The city as I already said was small, but fun. To our fortune, the day started with bright sun. That did save us from hypothermia. But a layer of snow had already been laid all over, and now it was starting to melt, making the weather even more numbing. And such melting snow always finds its way through the seams of boots, giving your toes a very difficult time. We had our feet covered with a layer of stockings and polythene bags to save them from water but, amateurs we were, the mischief was done.

Rest of the day was spent roaming around in the streets of the city and along the river Reuss that flows through it. Ahh!! The word ‘roaming’ reminds me of an interesting event that happened around here, and I shall narrate a little later. We visited les eglises and other important landmarks marked in a radius of 5 km around where we stood on the map. Few of the sights were certainly remarkable. One was the river Reuss itself. I don’t know if it was the low temperature, or the smooth basin, but the river flowed in a very streamlined manned, defying all laws of turbulence, especially over one of the river gates (Inset). The 14th century chapel bridge made of wood was a lovely walk. History has it that most of the bridge was burnt inadvertently by a discarded cigarette butt and had to be reconstructed. Sure enough the people around didn’t learn a lesson from history, and a lot of blown cigarettes could be seen in the cracks and crevices of the bridge. Across the bridge was a small fair where people were enjoying in a merry mood, and cultural dances were being performed on a makeshift stage. I chanced to have one of the best hot brewing soups of I-don’t-know-what there. The market was also a very traditional one, like any small town in India and people also looked very simple. What was not very simple was the price tag on each item displayed in the windows. Nevertheless Telang became our proud companion to actually shop a pair of boots, which he hoped would save from the seeping ice cold water.

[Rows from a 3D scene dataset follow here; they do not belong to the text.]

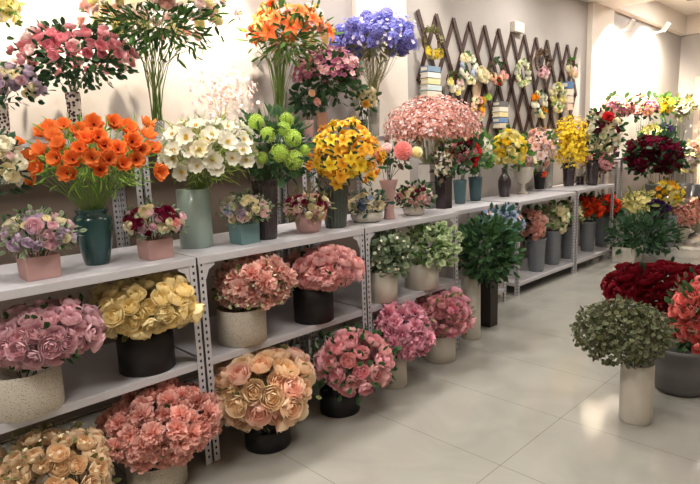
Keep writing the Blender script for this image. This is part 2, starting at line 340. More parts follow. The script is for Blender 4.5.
def arrangement(name, label, cat, pot, mass=None, blooms=(), extra=(), leaves=(), stems=(0, None), tiny=(), group=None, zmax=None, xwall=-3.17, spread=.45, xcap=None):
    """pot: kind, px, py_bottom (front foot), half width px, py_top, plane z, material  |  or world: kind,(x,y,z),r,h,mat
       mass: cx, cy, hw, hh in photo pixels at the pot's distance, optional shift towards the viewer (m)"""
    if isinstance(pot[1], tuple):
        kind, P, r, h, pm = pot[:5]; axis = Vector(P)
    else:
        kind, px, pb, hw, pt, z, pm = pot[:7]
        p = on_z(px, pb, z); dv = Vector((p.x, p.y, 0)).normalized(); dep = depth(p)
        r = hw*dep/F
        if kind == 'box': r = r/(abs(dv.x)+abs(dv.y))
        foot = r*PROF[kind][0][0] if kind in PROF else r*.95
        axis = p + dv*foot
        h = at_h(px, pt, math.hypot(axis.x, axis.y)).z - z
    root = empty(name, axis, label, cat, group)
    hd = math.hypot(axis.x, axis.y); dv = Vector((axis.x, axis.y, 0)).normalized()
    vn = pot[7] if len(pot) > 7 else ('pot' if kind in ('cyl', 'box', 'tub', 'bowl') else 'bucket' if kind == 'bucket' else 'vase')
    make_pot(kind, r, h, pm, root, vn)
    mouth = axis+Vector((0, 0, h)); mr = (PROF[kind][-1][0]*r if kind in PROF else r)*.75
    if mass is None: return root
    cx, cy, hw, hh = mass[:4]; sh = mass[4] if len(mass) > 4 else 0
    c = at_h(cx, cy, hd-sh); dep = depth(c); rx = hw*dep/F; rz = hh*dep/F
    def fix(p, rr):
        if zmax is not None and p.z+rr > zmax and p.x < (xcap if xcap is not None else -2.17): p.z = zmax-rr
        if p.x-rr*.6 < xwall: p.x = xwall+rr*.6
        p.z = max(p.z, axis.z+rr*.8)
        return p
    # blooms over the head of the arrangement
    for bname, kind_, pets, rpx, cover, minz in blooms:
        rb = rpx*dep/F; a = max(rx-rb*.55, rb*.3); b = max(rz-rb*.55, rb*.3)
        area = 4*PI*((a**1.6*a**1.6 + 2*(a*b)**1.6)/3)**(1/1.6); n = int(area*cover/(2.6*rb*rb)); n = max(5, min(int(190/(1-minz)), n)); off = RNG.random()*6
        for i in range(n):
            v = 1-2*(i+.5)/n
            if v < minz: continue
            t = i*2.39996+off; s_ = math.sqrt(1-v*v); d = Vector((s_*math.cos(t), s_*math.sin(t), v)) + Vector([RNG.uniform(-.1, .1) for _ in range(3)])
            k = RNG.uniform(.86, 1.08); pos = c+Vector((d.x*a*k, d.y*a*k, d.z*b*k))
            nd = wq(Vector((d.x/a, d.y/a, d.z/b)).normalized()+Vector([RNG.uniform(-.14, .14) for _ in range(3)]), .15)
            put_bloom(bname, kind_, RNG.choice(pets), fix(pos, rb*.75), nd, rb, root, axis)
    ends = []
    for e in extra:
        bname, kind_, pet, ex, ey, er = e[:6]; el = min(.98, ((ex-cx)/hw)**2+((ey-cy)/hh)**2) if hw else 0
        pos = at_h(ex, ey, hd-sh-rx*(.85*math.sqrt(1-el) if len(e) < 7 else e[6])); rb = er*depth(pos)/F
        nd = (pos-c).normalized()*.8 - dv*.55 + Vector((0, 0, .45)); nd += Vector([RNG.uniform(-.4, .4) for _ in range(3)])
        put_bloom(bname, kind_, pet, fix(pos, rb*.5), nd.normalized(), rb, root, axis); ends.append(pos-nd.normalized()*rb*.3)
    R = random.Random(RNG.randrange(10**6))
    # leaf masses
    for lname, lm, sh_, n, Lpx, lo, hi, minz in leaves:
        mb = MB(); L = Lpx*dep/F
        for _ in range(n):
            p, v = ell_point(R, c, rx, rz, lo, hi, minz); p = fix(p, L*.4)
            d = (v*.9+Vector((R.uniform(-.7, .7), R.uniform(-.7, .7), R.uniform(-.4, .7)))).normalized()
            if p.x+d.x*L < xwall: d.x = abs(d.x)
            if zmax is not None and p.x < -2.1 and p.z+d.z*L > zmax: d.z = -abs(d.z)*.3
            add_leaf(mb, p-axis, d, L*R.uniform(.7, 1.25), sh_, R)
        mb.obj(lname, LEAF[lm], root, True, True)
    # masses of blossoms too small to count
    for tname, pet, n, spx, lo, hi, minz in tiny:
        mb = MB(); s0 = spx*dep/F
        for _ in range(n):
            p, v = ell_point(R, c, rx, rz, lo, hi, minz); p = fix(p, s0)-axis; d = wq(v+Vector((R.uniform(-.6, .6), R.uniform(-.6, .6), R.uniform(-.3, .6))), .2); a, b, d = frame(d); t0 = R.random()*6; s_ = s0*R.uniform(.7, 1.25)
            for k in range(5):
                t = t0+2*PI*k/5; e = a*math.cos(t)+b*math.sin(t); f = b*math.cos(t)-a*math.sin(t)
                mb.add([p, p+e*s_*.6+f*s_*.42+d*s_*.25, p+e*s_+d*s_*.35, p+e*s_*.6-f*s_*.42+d*s_*.25], [(0, 1, 2, 3)], 0, [0, .7, 1, .7])
        o = mb.obj(tname, PETAL[pet], root, True, True); o['kind'] = 'stuff'
    # stems
    n, sm = stems[:2]
    if n or ends:
        mb = MB(); sm = sm or STEM_D; sr = stems[2] if len(stems) > 2 else .0022
        low = axis+Vector((0, 0, h*.35)); tg = list(ends)
        for _ in range(n):
            p, v = ell_point(R, c, rx, rz, .25, .9, -.75); tg.append(fix(p, .01))
        for p in tg:
            t = R.uniform(0, 6.28); k = math.sqrt(R.random())*mr; q = mouth+Vector((k*math.cos(t), k*math.sin(t), 0)); q2 = low+Vector((k*.4*math.cos(t), k*.4*math.sin(t), 0))
            to = Vector((p.x-mouth.x, p.y-mouth.y, 0))
            if to.length > .001: q = mouth+to.normalized()*min(k, to.length)
            if len(stems) > 3:
                zn = c.z-rz*stems[3]; q = mouth+Vector((k*math.cos(t), k*math.sin(t), 0)); nk = q.lerp(Vector((p.x, p.y, 0)), stems[4]); nk.z = zn
                if p.z < zn+.02: p.z = zn+.02+abs(p.z-zn)*.3
                mb.tube([q2-axis, q-axis, q.lerp(nk, .55)-axis-Vector(((nk.x-q.x)*.2, (nk.y-q.y)*.2, 0)), nk-axis, nk.lerp(p, .5)-axis+Vector((0, 0, .01)), p-axis], sr, sr*.7, 4)
                continue
            mid = q.lerp(p, .5)+Vector((0, 0, spread*.12*(p-q).length))
            mb.tube([q2-axis, q-axis, mid-axis, p-axis], sr, sr*.7, 4)
        mb.obj('stems', sm, root, True)
    return root

# ------------------------------------------------------------------ the room
XW = -3.2; YE = 11.45; XR = 3.4; YB = -2.6; ZC = 3.18; ZC2 = 3.52; YT = 8.15
def wall_mat(name, a, b): return mat(name, a, .75, noise=(1.3, .4, b), bump=.05)
W_GREIGE = wall_mat('warm_grey_wall_paint', (172, 165, 160), (167, 160, 155))
W_GREY = wall_mat('grey_wall_paint', (186, 180, 176), (182, 176, 172))
W_WHITE = wall_mat('off_white_paint', (226, 216, 204), (222, 212, 200))
CEIL = wall_mat('white_ceiling_paint', (228, 222, 214), (224, 218, 210))
def floor_mat():
    m = mat('polished_beige_tile', (190, 180, 164), .10, spec=.5); nt = m.node_tree; b = nt.nodes['Principled BSDF']
    t = nt.nodes.new('ShaderNodeTexCoord'); br = nt.nodes.new('ShaderNodeTexBrick')
    br.offset = 0; br.inputs['Scale'].default_value = 1; br.inputs['Brick Width'].default_value = 1.184; br.inputs['Row Height'].default_value = .592; br.inputs['Mortar Size'].default_value = .0016; br.inputs['Mortar Smooth'].default_value = .3
    mp = nt.nodes.new('ShaderNodeMapping'); mp.inputs['Location'].default_value = (1.204+1.184*3, -2.045+.592*10, 0)
    nt.links.new(t.outputs['Object'], mp.inputs['Vector']); nt.links.new(mp.outputs['Vector'], br.inputs['Vector'])
    n = nt.nodes.new('ShaderNodeTexNoise'); n.inputs['Scale'].default_value = 2.2; n.inputs['Detail'].default_value = 6; n.inputs['Distortion'].default_value = 1.2
    r = nt.nodes.new('ShaderNodeValToRGB'); r.color_ramp.elements[0].position = .3; r.color_ramp.elements[1].position = .72
    r.color_ramp.elements[0].color = lin((166, 164, 156)); r.color_ramp.elements[1].color = lin((152, 150, 143))
    nt.links.new(t.outputs['Object'], n.inputs['Vector']); nt.links.new(n.outputs['Fac'], r.inputs['Fac'])
    nt.links.new(r.outputs['Color'], br.inputs['Color1']); nt.links.new(r.outputs['Color'], br.inputs['Color2']); br.inputs['Mortar'].default_value = lin((112, 108, 101))
    nt.links.new(br.outputs['Color'], b.inputs['Base Color'])
    return m
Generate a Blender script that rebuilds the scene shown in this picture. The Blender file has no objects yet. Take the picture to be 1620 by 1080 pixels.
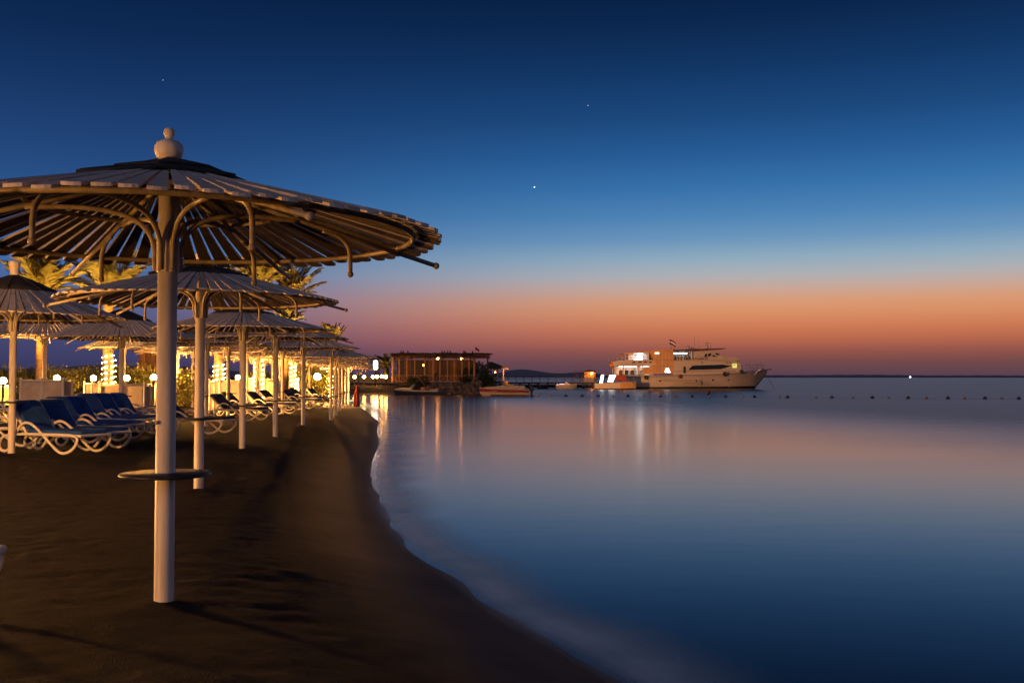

After some time of wandering around, we spotted an Indian restaurant. The longing for Indian food was unbearable after about 110 days of leaving home. Yet we chose to control and rather stepped in a food store. This looked a real cheap place in an otherwise pocket burning market. We quickly bought some fruits, a large chocolate home baked cake, some bread and butter and juice and feasted upon it. Two ladies were selling world famous Swiss chocolates at the exit of the store. Knowing well we were not going to purchase any from here, we hesitantly picked one piece each that was being offered for tasting. But on realizing that the ladies were least bothered about whether we buy it or not, we picked a handful of then. Chocolates were very tasty, truly Swiss, and we were very greedy, truly Indian.

The last sight for the day was The Lion Monument, a majestic sculpture of a dying lion carved on a wall of a small park. It commemorates hundreds of Swiss guards massacred during the French Revolution. The sculpture was an amazing one, very realistic, that can be mistook for a real one for a second. It reminded me of Aslan from Chronicles of Narnia. We found some time to play snow-fight for some time here, Pinak of course being the favorite target. Here I shall narrate the ‘Roaming’ incident. Pinak, who had proudly acquired a Matrix SIM card from India itself, had a penchant for talking to his near and dear ones (especially his girlfriend to keep her convinced about his commitment for her) back home in India. But he had failed to realize that we had crossed borders and his phone was now in roaming area. He had spent hours, chit chatting over phone till now, when someone reminded him of 3 Euro per minute call charges. He literally squealed over it. And then he told his father to call him back instead and spent another hour or so on phone. It was then someone broke the news to him, that incoming calls were rather charged at 4 Euro per minute. Haha!! He was inconsolable.

Well, finally bowing one last time for the dying lion, we headed back to the railway station. Stupid it may sound, but we were to go back to Interlaken for the night stay, for lodging in Lucerne was damn costly and we had travelling for free. Also it was time to bid good-byes again. Avinash and Swetabh were to part from us here for their escapades in Eastern Europe. We were to etch our path again early next morning, to our last stop in Switzerland. Zurich!!